═══ RAW RECORDS

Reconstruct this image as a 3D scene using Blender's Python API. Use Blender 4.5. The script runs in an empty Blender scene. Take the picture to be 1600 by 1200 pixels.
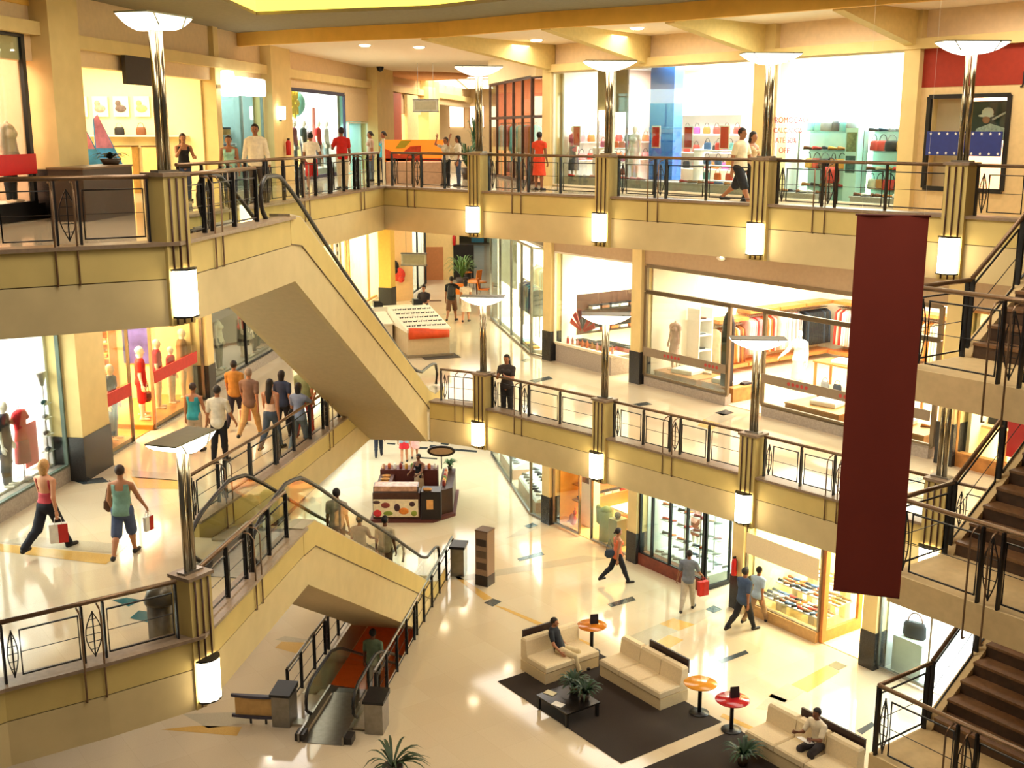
import bpy, math, random
import numpy as np
from math import sin, cos, pi, radians, atan2, hypot, sqrt
random.seed(7)
SC = bpy.context.scene
COL = SC.collection
# ------------------------------------------------------------------ camera
F_PX, CAM_Z, PITCH = 1800.0, 12.75, math.atan(400 / 1800.0)
cd = bpy.data.cameras.new('camera'); cam = bpy.data.objects.new('camera', cd); COL.objects.link(cam)
cd.sensor_width = 36; cd.lens = 36 * F_PX / 1600; cd.clip_end = 300
cam.location = (0, 0, CAM_Z); cam.rotation_euler = (pi / 2 - PITCH, 0, 0)
SC.camera = cam
vs = SC.view_settings
SC.display_settings.display_device = 'sRGB'
vs.view_transform = 'Standard'; vs.look = 'None'; vs.gamma = 1; vs.use_curve_mapping = False; vs.exposure = 0.0
try:
    SC.cycles.use_denoising = True
    SC.cycles.use_adaptive_sampling = True; SC.cycles.adaptive_threshold = .02
    SC.cycles.max_bounces = 7; SC.cycles.diffuse_bounces = 4; SC.cycles.glossy_bounces = 3
    SC.cycles.transmission_bounces = 4; SC.cycles.transparent_max_bounces = 10
    SC.cycles.sample_clamp_indirect = 6; SC.cycles.caustics_reflective = False; SC.cycles.caustics_refractive = False
except Exception:
    pass

def gp(x, y, z):
    """surveyed point: where the sight line through photo pixel (x, y) meets the level z"""
    u = (x - 800) / F_PX; v = (600 - y) / F_PX
    c, s = cos(PITCH), sin(PITCH)
    r = (u, c + v * s, -s + v * c); t = (z - CAM_Z) / r[2]
    return (r[0] * t, r[1] * t)

# ------------------------------------------------------------------ materials
def lin(h):
    h = h.lstrip('#'); o = []
    for i in (0, 2, 4):
        c = int(h[i:i + 2], 16) / 255
        o.append(c / 12.92 if c <= .04045 else ((c + .055) / 1.055) ** 2.4)
    return o
MATS = {}
def M(hexc, rough=.6, metal=0.0, var=.10, scale=9.0, bump=0.0, spec=.4):
    key = (hexc, rough, metal, var, scale, bump)
    if key in MATS: return MATS[key]
    m = bpy.data.materials.new('surface_' + hexc.strip('#')); m.use_nodes = True
    nt = m.node_tree; b = nt.nodes['Principled BSDF']
    b.inputs['Roughness'].default_value = rough; b.inputs['Metallic'].default_value = metal
    b.inputs['Specular IOR Level'].default_value = spec
    c = lin(hexc)
    if var > 0:
        tc = nt.nodes.new('ShaderNodeTexCoord'); n = nt.nodes.new('ShaderNodeTexNoise')
        n.inputs['Scale'].default_value = scale; n.inputs['Detail'].default_value = 3
        r = nt.nodes.new('ShaderNodeValToRGB')
        r.color_ramp.elements[0].position = .3; r.color_ramp.elements[1].position = .7
        r.color_ramp.elements[0].color = [v * (1 - var) for v in c] + [1]
        r.color_ramp.elements[1].color = [min(1, v * (1 + var)) for v in c] + [1]
        nt.links.new(tc.outputs['Object'], n.inputs['Vector']); nt.links.new(n.outputs['Fac'], r.inputs['Fac'])
        nt.links.new(r.outputs['Color'], b.inputs['Base Color'])
        if bump:
            bp = nt.nodes.new('ShaderNodeBump'); bp.inputs['Strength'].default_value = bump
            nt.links.new(n.outputs['Fac'], bp.inputs['Height']); nt.links.new(bp.outputs['Normal'], b.inputs['Normal'])
    else:
        b.inputs['Base Color'].default_value = c + [1]
    MATS[key] = m
    return m
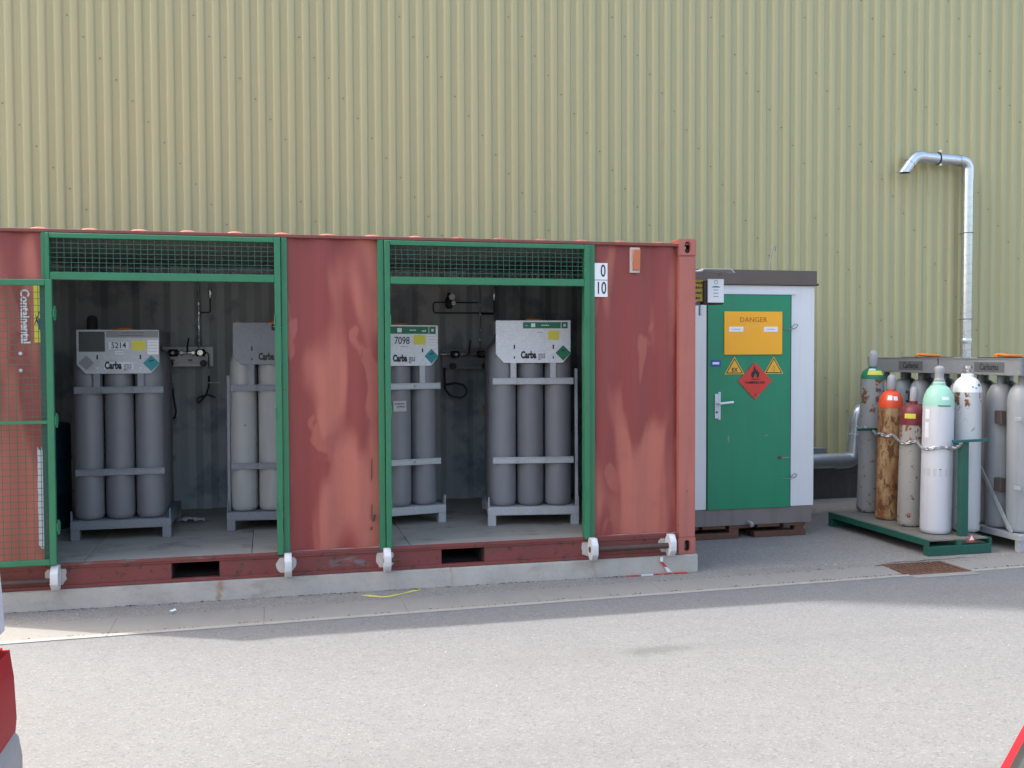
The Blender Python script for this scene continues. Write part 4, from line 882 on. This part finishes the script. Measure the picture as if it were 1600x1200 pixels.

══════

### DESCRIPTION OF THE TASK
Leave out the pictures and print every line of the data exactly.

### TASK ANSWER
Reconstruct this image as a 3D scene using Blender's Python API. Use Blender 4.5. The script runs in an empty Blender scene. Take the picture to be 1600 by 1200 pixels.
import bpy, math, random
import numpy as np
from math import sin, cos, pi, radians, atan2, hypot, sqrt
random.seed(7)
SC = bpy.context.scene
COL = SC.collection
# ------------------------------------------------------------------ camera
F_PX, CAM_Z, PITCH = 1800.0, 12.75, math.atan(400 / 1800.0)
cd = bpy.data.cameras.new('camera'); cam = bpy.data.objects.new('camera', cd); COL.objects.link(cam)
cd.sensor_width = 36; cd.lens = 36 * F_PX / 1600; cd.clip_end = 300
cam.location = (0, 0, CAM_Z); cam.rotation_euler = (pi / 2 - PITCH, 0, 0)
SC.camera = cam
vs = SC.view_settings
SC.display_settings.display_device = 'sRGB'
vs.view_transform = 'Standard'; vs.look = 'None'; vs.gamma = 1; vs.use_curve_mapping = False; vs.exposure = 0.0
try:
    SC.cycles.use_denoising = True
    SC.cycles.use_adaptive_sampling = True; SC.cycles.adaptive_threshold = .02
    SC.cycles.max_bounces = 7; SC.cycles.diffuse_bounces = 4; SC.cycles.glossy_bounces = 3
    SC.cycles.transmission_bounces = 4; SC.cycles.transparent_max_bounces = 10
    SC.cycles.sample_clamp_indirect = 6; SC.cycles.caustics_reflective = False; SC.cycles.caustics_refractive = False
except Exception:
    pass

def gp(x, y, z):
    """surveyed point: where the sight line through photo pixel (x, y) meets the level z"""
    u = (x - 800) / F_PX; v = (600 - y) / F_PX
    c, s = cos(PITCH), sin(PITCH)
    r = (u, c + v * s, -s + v * c); t = (z - CAM_Z) / r[2]
    return (r[0] * t, r[1] * t)

# ------------------------------------------------------------------ materials
def lin(h):
    h = h.lstrip('#'); o = []
    for i in (0, 2, 4):
        c = int(h[i:i + 2], 16) / 255
        o.append(c / 12.92 if c <= .04045 else ((c + .055) / 1.055) ** 2.4)
    return o
MATS = {}
def M(hexc, rough=.6, metal=0.0, var=.10, scale=9.0, bump=0.0, spec=.4):
    key = (hexc, rough, metal, var, scale, bump)
    if key in MATS: return MATS[key]
    m = bpy.data.materials.new('surface_' + hexc.strip('#')); m.use_nodes = True
    nt = m.node_tree; b = nt.nodes['Principled BSDF']
    b.inputs['Roughness'].default_value = rough; b.inputs['Metallic'].default_value = metal
    b.inputs['Specular IOR Level'].default_value = spec
    c = lin(hexc)
    if var > 0:
        tc = nt.nodes.new('ShaderNodeTexCoord'); n = nt.nodes.new('ShaderNodeTexNoise')
        n.inputs['Scale'].default_value = scale; n.inputs['Detail'].default_value = 3
        r = nt.nodes.new('ShaderNodeValToRGB')
        r.color_ramp.elements[0].position = .3; r.color_ramp.elements[1].position = .7
        r.color_ramp.elements[0].color = [v * (1 - var) for v in c] + [1]
        r.color_ramp.elements[1].color = [min(1, v * (1 + var)) for v in c] + [1]
        nt.links.new(tc.outputs['Object'], n.inputs['Vector']); nt.links.new(n.outputs['Fac'], r.inputs['Fac'])
        nt.links.new(r.outputs['Color'], b.inputs['Base Color'])
        if bump:
            bp = nt.nodes.new('ShaderNodeBump'); bp.inputs['Strength'].default_value = bump
            nt.links.new(n.outputs['Fac'], bp.inputs['Height']); nt.links.new(bp.outputs['Normal'], b.inputs['Normal'])
    else:
        b.inputs['Base Color'].default_value = c + [1]
    MATS[key] = m
    return m
The Blender Python script for this scene continues. Write part 4, from line 882 on. This part finishes the script. Measure the picture as if it were 1600x1200 pixels.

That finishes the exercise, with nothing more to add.